[begin Collected material]

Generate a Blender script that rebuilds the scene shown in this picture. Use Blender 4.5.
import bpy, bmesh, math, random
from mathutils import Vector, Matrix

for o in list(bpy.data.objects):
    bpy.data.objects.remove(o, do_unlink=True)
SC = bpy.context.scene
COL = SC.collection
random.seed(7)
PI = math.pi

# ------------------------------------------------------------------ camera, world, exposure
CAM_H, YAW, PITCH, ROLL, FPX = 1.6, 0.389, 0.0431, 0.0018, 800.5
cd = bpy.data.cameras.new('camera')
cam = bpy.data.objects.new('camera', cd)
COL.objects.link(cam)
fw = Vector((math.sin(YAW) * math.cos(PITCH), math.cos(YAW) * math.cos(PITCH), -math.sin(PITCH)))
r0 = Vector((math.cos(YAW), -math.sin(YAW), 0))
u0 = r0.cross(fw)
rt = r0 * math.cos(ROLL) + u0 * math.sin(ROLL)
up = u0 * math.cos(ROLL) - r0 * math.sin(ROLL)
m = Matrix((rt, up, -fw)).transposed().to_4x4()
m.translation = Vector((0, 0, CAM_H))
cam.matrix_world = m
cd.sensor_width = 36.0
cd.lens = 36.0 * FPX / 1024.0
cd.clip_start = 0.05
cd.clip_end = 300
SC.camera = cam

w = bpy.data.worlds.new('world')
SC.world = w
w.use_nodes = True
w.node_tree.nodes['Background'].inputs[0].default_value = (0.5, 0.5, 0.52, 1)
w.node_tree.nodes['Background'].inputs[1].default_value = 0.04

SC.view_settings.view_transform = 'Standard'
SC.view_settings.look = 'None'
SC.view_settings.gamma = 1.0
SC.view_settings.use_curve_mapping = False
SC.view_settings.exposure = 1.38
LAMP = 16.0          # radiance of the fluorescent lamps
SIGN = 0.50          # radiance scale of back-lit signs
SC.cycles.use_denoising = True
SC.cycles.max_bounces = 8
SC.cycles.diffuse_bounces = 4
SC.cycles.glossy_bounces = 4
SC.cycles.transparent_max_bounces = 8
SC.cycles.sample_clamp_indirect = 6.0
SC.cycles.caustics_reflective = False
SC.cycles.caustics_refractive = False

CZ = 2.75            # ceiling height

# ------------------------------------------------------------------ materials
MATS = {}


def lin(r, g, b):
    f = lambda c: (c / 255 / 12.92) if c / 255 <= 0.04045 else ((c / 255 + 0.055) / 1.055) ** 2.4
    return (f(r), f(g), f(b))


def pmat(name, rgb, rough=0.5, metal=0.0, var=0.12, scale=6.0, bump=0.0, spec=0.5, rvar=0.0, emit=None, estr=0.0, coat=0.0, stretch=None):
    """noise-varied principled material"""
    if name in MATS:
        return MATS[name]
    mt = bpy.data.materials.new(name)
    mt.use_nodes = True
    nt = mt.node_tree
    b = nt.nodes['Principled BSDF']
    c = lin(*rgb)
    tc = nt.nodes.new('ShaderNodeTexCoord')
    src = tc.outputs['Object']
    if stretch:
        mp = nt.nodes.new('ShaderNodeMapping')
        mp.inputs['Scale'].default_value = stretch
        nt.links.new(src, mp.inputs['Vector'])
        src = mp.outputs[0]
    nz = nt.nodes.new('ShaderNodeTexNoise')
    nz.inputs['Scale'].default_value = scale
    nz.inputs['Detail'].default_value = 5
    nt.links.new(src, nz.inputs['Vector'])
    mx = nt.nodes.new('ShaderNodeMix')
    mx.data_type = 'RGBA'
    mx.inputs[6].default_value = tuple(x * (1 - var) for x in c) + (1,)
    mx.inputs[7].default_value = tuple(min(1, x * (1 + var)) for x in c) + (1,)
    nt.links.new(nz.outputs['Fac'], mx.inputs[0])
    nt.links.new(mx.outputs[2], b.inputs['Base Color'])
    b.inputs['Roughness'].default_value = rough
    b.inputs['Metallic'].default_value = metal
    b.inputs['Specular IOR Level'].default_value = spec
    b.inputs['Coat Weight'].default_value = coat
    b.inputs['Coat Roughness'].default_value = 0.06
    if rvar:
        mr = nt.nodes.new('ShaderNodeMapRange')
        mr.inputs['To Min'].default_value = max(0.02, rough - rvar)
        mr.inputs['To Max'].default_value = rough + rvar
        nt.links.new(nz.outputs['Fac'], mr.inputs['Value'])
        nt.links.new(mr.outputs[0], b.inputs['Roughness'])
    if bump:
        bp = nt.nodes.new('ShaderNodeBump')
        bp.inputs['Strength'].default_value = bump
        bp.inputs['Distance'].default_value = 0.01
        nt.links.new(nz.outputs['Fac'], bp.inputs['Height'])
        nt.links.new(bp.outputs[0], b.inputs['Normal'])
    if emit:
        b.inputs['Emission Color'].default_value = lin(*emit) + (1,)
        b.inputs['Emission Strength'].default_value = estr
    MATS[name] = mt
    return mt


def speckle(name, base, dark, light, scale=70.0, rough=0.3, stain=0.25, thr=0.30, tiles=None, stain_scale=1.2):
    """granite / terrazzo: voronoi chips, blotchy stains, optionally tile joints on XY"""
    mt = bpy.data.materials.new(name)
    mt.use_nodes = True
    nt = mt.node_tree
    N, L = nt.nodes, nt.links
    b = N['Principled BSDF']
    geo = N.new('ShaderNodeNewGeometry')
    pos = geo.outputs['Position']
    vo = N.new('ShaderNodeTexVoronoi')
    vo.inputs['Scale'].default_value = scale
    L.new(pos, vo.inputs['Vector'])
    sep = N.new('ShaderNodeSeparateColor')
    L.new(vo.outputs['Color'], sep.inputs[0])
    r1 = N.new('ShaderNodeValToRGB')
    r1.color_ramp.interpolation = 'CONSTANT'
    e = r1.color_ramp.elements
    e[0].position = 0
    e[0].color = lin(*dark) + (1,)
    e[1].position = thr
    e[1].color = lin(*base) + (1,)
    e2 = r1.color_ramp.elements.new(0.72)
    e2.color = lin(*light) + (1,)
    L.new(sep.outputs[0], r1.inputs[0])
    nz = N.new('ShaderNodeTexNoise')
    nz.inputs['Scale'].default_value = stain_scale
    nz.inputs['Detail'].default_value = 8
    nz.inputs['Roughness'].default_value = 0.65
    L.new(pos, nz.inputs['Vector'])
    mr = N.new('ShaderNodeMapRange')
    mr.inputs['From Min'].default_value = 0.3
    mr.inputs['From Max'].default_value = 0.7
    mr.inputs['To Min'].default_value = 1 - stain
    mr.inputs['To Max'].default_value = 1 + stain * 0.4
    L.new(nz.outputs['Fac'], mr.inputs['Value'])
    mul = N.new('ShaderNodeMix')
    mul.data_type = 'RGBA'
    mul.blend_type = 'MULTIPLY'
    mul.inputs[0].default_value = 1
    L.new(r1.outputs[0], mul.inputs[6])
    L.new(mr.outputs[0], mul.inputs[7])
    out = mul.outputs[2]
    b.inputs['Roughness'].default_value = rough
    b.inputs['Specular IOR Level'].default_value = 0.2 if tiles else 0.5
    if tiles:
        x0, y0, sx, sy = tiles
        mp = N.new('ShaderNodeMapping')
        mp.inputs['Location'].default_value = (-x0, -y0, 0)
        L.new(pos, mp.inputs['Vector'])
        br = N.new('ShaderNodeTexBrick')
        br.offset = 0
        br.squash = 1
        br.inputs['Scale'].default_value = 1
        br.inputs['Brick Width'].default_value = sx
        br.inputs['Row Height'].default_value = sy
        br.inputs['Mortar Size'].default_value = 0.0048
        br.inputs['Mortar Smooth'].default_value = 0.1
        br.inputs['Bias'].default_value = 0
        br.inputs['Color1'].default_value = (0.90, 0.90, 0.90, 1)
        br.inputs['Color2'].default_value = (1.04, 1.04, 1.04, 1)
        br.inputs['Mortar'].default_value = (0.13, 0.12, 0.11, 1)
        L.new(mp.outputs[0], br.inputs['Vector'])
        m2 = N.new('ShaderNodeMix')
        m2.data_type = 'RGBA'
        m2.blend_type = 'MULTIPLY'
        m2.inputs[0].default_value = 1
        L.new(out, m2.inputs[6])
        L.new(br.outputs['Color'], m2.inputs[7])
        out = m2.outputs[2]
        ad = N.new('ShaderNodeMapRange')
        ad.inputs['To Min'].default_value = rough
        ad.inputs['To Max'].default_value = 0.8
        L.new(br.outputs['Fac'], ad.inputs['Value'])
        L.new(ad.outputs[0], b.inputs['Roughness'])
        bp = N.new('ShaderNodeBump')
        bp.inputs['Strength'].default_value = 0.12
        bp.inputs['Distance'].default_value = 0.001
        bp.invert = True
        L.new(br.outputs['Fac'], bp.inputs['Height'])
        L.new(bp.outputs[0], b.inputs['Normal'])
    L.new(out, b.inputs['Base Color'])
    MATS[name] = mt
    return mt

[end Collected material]

Your instructions >> Copy every line that contains the string "scene".

Response >>
Generate a Blender script that rebuilds the scene shown in this picture. Use Blender 4.5.
SC = bpy.context.scene